For prospective buyers, it’s hard not to obsess over how much money you could have saved if you bought just two years ago. Someone borrowing $500,000 at today’s mortgage rates of around 6.6% would pay $1,000 more per month than someone borrowing $500,000 in Feb. 2021, when rates were around 3%. But the super low mortgage rates of 2020 and 2021—indeed, the sub-4% mortgage rates that marked much of the last decade—are long gone.

“We’re in an era where mortgage rates will be elevated,” says Lisa Sturtevant, chief economist of Bright MLS, a multiple listing service. “We’re not going to see rates down at 3% in our lifetimes.” Sturtevant, like many other economists, believes that mortgage rates should decline slowly this year, but that they will remain above 6% for the remainder of 2024. That’s still an improvement from the fall of 2023, when they reached 8%.

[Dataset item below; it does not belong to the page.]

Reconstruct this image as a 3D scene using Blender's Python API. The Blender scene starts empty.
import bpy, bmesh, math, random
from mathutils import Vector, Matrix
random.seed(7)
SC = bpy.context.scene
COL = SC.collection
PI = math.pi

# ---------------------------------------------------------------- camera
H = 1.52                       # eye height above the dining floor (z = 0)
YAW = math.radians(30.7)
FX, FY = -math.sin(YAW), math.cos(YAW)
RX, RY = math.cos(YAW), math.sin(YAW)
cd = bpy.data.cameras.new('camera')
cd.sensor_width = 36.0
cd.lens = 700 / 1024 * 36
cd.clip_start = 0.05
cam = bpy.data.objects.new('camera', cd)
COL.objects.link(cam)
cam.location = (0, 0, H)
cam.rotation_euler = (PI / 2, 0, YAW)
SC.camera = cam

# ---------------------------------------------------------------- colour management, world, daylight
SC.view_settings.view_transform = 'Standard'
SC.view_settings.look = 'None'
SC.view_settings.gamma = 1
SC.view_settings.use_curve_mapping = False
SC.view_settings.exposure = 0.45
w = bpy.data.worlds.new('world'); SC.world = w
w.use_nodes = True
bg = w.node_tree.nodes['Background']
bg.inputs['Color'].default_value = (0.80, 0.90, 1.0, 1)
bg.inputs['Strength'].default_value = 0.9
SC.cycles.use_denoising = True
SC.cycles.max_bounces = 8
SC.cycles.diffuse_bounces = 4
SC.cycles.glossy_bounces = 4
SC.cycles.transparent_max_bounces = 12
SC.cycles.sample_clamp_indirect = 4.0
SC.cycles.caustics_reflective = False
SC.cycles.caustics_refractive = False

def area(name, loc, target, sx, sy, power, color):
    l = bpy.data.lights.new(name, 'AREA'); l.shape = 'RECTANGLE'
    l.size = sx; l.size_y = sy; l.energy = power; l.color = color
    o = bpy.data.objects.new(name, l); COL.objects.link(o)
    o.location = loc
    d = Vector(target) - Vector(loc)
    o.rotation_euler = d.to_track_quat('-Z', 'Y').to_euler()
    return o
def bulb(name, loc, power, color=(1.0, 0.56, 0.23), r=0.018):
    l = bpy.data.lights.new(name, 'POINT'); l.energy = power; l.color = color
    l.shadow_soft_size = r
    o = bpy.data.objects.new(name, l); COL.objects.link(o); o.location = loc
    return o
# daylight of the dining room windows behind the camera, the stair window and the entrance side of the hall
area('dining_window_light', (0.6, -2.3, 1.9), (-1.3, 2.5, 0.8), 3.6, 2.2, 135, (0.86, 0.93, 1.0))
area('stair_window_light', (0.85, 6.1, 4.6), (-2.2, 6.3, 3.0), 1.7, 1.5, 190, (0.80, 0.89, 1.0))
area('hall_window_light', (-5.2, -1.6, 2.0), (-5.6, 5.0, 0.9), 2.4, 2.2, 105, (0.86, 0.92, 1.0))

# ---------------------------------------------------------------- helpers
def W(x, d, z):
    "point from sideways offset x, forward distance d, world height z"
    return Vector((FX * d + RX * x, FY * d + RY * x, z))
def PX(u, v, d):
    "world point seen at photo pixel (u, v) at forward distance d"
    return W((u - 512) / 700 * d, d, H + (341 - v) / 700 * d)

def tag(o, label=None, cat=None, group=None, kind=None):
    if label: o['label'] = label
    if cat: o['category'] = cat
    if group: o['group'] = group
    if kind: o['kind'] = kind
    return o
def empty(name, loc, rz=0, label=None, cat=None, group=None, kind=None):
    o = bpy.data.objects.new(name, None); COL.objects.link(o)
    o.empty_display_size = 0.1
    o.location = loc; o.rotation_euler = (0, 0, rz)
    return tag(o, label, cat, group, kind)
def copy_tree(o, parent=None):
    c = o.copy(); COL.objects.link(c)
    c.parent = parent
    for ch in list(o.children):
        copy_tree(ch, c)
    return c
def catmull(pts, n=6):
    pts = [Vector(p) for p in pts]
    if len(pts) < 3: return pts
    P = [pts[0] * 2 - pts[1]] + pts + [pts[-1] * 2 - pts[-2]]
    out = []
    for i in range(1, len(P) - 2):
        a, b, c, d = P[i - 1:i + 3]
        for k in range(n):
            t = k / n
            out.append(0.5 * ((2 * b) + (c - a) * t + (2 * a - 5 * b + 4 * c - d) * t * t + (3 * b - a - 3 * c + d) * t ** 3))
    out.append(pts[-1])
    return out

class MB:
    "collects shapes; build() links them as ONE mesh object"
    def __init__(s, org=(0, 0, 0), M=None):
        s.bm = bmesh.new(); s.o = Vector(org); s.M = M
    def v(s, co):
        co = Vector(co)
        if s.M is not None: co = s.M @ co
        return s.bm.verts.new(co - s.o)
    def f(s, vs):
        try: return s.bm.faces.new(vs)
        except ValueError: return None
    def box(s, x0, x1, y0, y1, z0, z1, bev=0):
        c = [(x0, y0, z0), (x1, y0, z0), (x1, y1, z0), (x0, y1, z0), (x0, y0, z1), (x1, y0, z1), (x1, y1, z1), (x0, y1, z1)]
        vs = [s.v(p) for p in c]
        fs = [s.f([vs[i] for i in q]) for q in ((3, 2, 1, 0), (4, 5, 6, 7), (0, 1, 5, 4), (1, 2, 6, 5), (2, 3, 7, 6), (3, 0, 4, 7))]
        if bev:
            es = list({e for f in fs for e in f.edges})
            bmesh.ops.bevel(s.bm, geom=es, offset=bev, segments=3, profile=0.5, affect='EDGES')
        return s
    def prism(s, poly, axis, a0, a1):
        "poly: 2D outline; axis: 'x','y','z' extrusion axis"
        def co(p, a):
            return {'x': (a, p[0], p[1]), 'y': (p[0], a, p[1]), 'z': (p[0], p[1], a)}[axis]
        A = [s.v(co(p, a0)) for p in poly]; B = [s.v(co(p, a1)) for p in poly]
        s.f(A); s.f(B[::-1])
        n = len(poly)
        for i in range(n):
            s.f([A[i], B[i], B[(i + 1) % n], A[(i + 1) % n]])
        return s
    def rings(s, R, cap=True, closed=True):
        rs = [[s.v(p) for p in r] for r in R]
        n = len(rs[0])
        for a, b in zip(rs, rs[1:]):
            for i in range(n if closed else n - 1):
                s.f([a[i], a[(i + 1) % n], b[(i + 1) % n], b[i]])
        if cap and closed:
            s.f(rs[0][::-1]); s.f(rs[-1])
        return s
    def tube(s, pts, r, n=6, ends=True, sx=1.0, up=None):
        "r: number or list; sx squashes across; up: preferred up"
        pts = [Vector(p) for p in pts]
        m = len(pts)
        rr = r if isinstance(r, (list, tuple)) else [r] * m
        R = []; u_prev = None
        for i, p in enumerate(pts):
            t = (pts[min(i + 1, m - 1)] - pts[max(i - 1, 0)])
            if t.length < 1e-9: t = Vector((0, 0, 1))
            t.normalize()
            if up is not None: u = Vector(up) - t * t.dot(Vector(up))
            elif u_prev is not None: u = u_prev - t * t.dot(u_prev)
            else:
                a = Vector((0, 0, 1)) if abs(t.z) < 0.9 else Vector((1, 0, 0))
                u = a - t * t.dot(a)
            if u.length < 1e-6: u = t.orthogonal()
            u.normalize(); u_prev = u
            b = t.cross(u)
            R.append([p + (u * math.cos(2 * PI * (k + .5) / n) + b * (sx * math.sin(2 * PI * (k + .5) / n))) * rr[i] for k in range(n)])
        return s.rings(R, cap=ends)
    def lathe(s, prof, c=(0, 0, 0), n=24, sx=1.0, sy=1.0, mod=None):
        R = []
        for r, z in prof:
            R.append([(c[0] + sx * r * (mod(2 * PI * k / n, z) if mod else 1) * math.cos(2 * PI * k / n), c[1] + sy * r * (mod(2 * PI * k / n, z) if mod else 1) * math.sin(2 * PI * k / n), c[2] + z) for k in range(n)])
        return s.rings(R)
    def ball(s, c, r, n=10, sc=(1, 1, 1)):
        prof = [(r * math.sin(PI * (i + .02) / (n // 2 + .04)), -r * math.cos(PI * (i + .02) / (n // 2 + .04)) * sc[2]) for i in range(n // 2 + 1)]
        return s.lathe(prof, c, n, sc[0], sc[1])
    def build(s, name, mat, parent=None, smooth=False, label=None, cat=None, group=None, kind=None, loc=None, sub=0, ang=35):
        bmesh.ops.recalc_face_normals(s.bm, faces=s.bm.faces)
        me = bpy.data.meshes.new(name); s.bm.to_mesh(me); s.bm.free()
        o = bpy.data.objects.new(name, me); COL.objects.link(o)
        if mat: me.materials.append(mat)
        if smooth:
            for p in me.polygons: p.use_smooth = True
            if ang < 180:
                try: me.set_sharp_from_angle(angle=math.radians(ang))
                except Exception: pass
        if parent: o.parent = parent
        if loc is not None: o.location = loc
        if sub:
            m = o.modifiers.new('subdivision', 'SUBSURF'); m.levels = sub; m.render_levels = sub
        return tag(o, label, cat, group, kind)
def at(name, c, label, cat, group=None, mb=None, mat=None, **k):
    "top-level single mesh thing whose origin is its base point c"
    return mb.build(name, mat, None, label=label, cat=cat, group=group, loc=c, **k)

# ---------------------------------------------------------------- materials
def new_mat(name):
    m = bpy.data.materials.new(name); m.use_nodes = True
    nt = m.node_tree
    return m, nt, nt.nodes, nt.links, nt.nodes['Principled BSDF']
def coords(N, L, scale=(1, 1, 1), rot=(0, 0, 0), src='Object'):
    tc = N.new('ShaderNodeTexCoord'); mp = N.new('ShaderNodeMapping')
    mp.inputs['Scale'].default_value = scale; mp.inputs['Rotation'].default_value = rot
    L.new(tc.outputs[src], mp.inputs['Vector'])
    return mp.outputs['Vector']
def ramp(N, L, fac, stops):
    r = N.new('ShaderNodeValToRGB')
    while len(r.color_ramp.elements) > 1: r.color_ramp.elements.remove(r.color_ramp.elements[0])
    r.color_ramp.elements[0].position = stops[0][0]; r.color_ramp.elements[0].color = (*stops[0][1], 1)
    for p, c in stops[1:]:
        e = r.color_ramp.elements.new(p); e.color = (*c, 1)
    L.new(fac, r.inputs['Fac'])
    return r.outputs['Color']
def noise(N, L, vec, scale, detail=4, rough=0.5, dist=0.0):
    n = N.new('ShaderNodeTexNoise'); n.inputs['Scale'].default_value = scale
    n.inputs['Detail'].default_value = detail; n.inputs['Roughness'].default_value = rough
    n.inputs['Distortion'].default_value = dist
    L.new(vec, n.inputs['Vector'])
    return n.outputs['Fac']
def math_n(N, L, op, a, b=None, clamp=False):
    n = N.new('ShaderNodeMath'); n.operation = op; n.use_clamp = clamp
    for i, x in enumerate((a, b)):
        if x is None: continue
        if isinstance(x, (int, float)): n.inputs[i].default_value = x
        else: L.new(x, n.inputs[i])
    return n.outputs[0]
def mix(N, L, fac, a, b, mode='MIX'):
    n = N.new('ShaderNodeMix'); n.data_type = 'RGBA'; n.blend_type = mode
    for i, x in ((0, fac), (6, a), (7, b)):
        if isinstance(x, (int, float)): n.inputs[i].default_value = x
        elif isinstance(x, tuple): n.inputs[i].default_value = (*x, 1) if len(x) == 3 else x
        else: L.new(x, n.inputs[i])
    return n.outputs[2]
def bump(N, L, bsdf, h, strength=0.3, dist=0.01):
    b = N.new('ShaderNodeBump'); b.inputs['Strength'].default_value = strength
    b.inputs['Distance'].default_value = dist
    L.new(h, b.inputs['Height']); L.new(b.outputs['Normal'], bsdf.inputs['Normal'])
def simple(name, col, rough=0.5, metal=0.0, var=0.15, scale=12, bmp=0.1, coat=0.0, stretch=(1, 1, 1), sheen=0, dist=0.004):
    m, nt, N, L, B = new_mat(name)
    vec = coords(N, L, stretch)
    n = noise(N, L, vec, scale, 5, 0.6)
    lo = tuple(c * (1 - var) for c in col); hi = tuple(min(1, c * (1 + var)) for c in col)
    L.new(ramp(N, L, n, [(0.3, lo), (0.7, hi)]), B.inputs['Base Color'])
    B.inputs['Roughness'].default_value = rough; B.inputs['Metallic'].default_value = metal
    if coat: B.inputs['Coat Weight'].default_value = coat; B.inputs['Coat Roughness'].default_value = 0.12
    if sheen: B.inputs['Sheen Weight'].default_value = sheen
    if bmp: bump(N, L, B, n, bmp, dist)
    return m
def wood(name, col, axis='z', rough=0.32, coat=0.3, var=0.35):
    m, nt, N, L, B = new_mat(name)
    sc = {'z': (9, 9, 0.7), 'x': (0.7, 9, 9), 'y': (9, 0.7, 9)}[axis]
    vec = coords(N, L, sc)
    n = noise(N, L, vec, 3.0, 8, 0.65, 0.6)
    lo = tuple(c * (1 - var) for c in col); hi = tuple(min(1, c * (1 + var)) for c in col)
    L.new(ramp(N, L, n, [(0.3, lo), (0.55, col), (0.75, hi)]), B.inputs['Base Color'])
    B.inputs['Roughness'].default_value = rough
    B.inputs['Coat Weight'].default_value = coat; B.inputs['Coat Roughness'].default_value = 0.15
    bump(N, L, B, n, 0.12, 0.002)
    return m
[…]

Rates are influenced by a number of factors. Lenders look at the interest rates set by the Federal Reserve, which determine what it costs banks to borrow overnight from other banks. They also look to Federal Reserve press conferences, like the one on Jan. 31, to gauge what central bankers think about the direction of the economy. Mortgage rates are also influenced by the 10-year Treasury yield—essentially the return on a bond sold by the federal government—because mortgages are packaged and sold into securities that compete with these government bonds. 

The Federal Reserve has been hesitant to lower interest rates because it doesn’t want a return to runaway inflation. In its press conference on Jan. 31, the Fed said it planned to hold rates steady for the time being. “The economic outlook is uncertain, and the Committee remains highly attentive to inflation risks,” the Federal Open Market Committee said in a statement

Even if mortgage rates fall, there’s not much reason for prospective homebuyers to sit out the market, economists say. That’s because the U.S. has a housing shortage that experts expect will keep prices elevated. Builders, hurt by the Great Recession, have been slow to construct new homes at the same time that existing homeowners are staying put to hold on to their low mortgage rates. Baby Boomers are living longer and staying in their homes. Meanwhile, millennials who finally recovered financially from the Great Recession are rushing into the housing market, creating more demand than there is supply. “I do think we’re going to be in this low inventory environment until at least 2030,” says Sturtevant.

Read More: How to Buy A Home in a Brutal Housing Market.

As elevated mortgage rates make borrowing more expensive, housing is getting pricier, too. Nationally, home prices rose 5.14% in Nov. 2023 compared to Nov. 2022, according to the S&P CoreLogic Case-Shiller Home Price Index. Over the past four years, prices have risen by nearly 50% nationally. 

Economists say there should be more houses for sale in 2024 than in the past year or two. Some turnover is inevitable: people get new jobs, or want to live in a new city and have to sell their homes. Builders have picked up the pace of new housing construction, bringing more inventory on the market. Current mortgage rates aren’t actually that high by historical standards—mortgage rates were above 10% for most of the 1980s and above 6% for much of the 1990s. 

But when economists talk about more homes coming onto the market, they’re talking about a trickle, not a flood. Buyers are still getting used to the new normal, wishing for the days of low interest rates and plentiful inventory. But those days are long gone. 

“It’s tempting to think what would have happened if you bought when mortgage rates were 3%,” says Channel. “But that’s not all that different from wondering what would have happened if you bought Amazon stock in 1999. It’s wistful nostalgia for halcyon days.”